Supplied material:
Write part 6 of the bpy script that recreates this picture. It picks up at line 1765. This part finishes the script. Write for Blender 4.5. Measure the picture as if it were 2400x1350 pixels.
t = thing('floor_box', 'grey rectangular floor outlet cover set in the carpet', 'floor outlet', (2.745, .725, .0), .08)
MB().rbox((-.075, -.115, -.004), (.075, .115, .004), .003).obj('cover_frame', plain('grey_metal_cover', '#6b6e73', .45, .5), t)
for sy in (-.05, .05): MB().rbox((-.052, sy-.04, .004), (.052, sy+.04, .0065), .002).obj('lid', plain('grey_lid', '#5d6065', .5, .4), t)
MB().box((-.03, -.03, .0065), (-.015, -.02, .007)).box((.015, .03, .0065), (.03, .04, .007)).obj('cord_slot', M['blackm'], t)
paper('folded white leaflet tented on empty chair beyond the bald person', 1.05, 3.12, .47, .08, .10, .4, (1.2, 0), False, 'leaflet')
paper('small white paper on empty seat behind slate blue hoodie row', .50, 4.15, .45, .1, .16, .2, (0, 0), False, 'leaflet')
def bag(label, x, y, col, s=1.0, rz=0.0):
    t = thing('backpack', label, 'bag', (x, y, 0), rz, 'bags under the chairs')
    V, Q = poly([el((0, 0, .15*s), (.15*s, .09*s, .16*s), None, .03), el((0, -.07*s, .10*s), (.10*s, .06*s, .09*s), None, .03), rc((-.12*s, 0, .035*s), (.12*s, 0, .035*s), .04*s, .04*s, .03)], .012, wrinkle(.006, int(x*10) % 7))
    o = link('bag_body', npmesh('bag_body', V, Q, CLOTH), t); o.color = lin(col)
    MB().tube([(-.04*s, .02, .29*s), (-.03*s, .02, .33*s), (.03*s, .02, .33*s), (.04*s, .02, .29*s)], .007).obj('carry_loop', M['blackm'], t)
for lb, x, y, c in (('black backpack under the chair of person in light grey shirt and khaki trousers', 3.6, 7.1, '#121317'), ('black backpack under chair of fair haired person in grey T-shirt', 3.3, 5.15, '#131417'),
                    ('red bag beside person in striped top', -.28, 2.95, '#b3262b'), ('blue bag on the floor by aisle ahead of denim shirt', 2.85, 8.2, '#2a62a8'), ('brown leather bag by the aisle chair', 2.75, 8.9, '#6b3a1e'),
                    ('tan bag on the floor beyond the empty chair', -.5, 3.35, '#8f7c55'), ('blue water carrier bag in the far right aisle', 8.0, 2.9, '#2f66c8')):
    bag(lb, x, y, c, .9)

Exercise aim: Please set down the whole listing above without altering a single line.

Solution for this exercise:
Write part 6 of the bpy script that recreates this picture. It picks up at line 1765. This part finishes the script. Write for Blender 4.5. Measure the picture as if it were 2400x1350 pixels.
t = thing('floor_box', 'grey rectangular floor outlet cover set in the carpet', 'floor outlet', (2.745, .725, .0), .08)
MB().rbox((-.075, -.115, -.004), (.075, .115, .004), .003).obj('cover_frame', plain('grey_metal_cover', '#6b6e73', .45, .5), t)
for sy in (-.05, .05): MB().rbox((-.052, sy-.04, .004), (.052, sy+.04, .0065), .002).obj('lid', plain('grey_lid', '#5d6065', .5, .4), t)
MB().box((-.03, -.03, .0065), (-.015, -.02, .007)).box((.015, .03, .0065), (.03, .04, .007)).obj('cord_slot', M['blackm'], t)
paper('folded white leaflet tented on empty chair beyond the bald person', 1.05, 3.12, .47, .08, .10, .4, (1.2, 0), False, 'leaflet')
paper('small white paper on empty seat behind slate blue hoodie row', .50, 4.15, .45, .1, .16, .2, (0, 0), False, 'leaflet')
def bag(label, x, y, col, s=1.0, rz=0.0):
    t = thing('backpack', label, 'bag', (x, y, 0), rz, 'bags under the chairs')
    V, Q = poly([el((0, 0, .15*s), (.15*s, .09*s, .16*s), None, .03), el((0, -.07*s, .10*s), (.10*s, .06*s, .09*s), None, .03), rc((-.12*s, 0, .035*s), (.12*s, 0, .035*s), .04*s, .04*s, .03)], .012, wrinkle(.006, int(x*10) % 7))
    o = link('bag_body', npmesh('bag_body', V, Q, CLOTH), t); o.color = lin(col)
    MB().tube([(-.04*s, .02, .29*s), (-.03*s, .02, .33*s), (.03*s, .02, .33*s), (.04*s, .02, .29*s)], .007).obj('carry_loop', M['blackm'], t)
for lb, x, y, c in (('black backpack under the chair of person in light grey shirt and khaki trousers', 3.6, 7.1, '#121317'), ('black backpack under chair of fair haired person in grey T-shirt', 3.3, 5.15, '#131417'),
                    ('red bag beside person in striped top', -.28, 2.95, '#b3262b'), ('blue bag on the floor by aisle ahead of denim shirt', 2.85, 8.2, '#2a62a8'), ('brown leather bag by the aisle chair', 2.75, 8.9, '#6b3a1e'),
                    ('tan bag on the floor beyond the empty chair', -.5, 3.35, '#8f7c55'), ('blue water carrier bag in the far right aisle', 8.0, 2.9, '#2f66c8')):
    bag(lb, x, y, c, .9)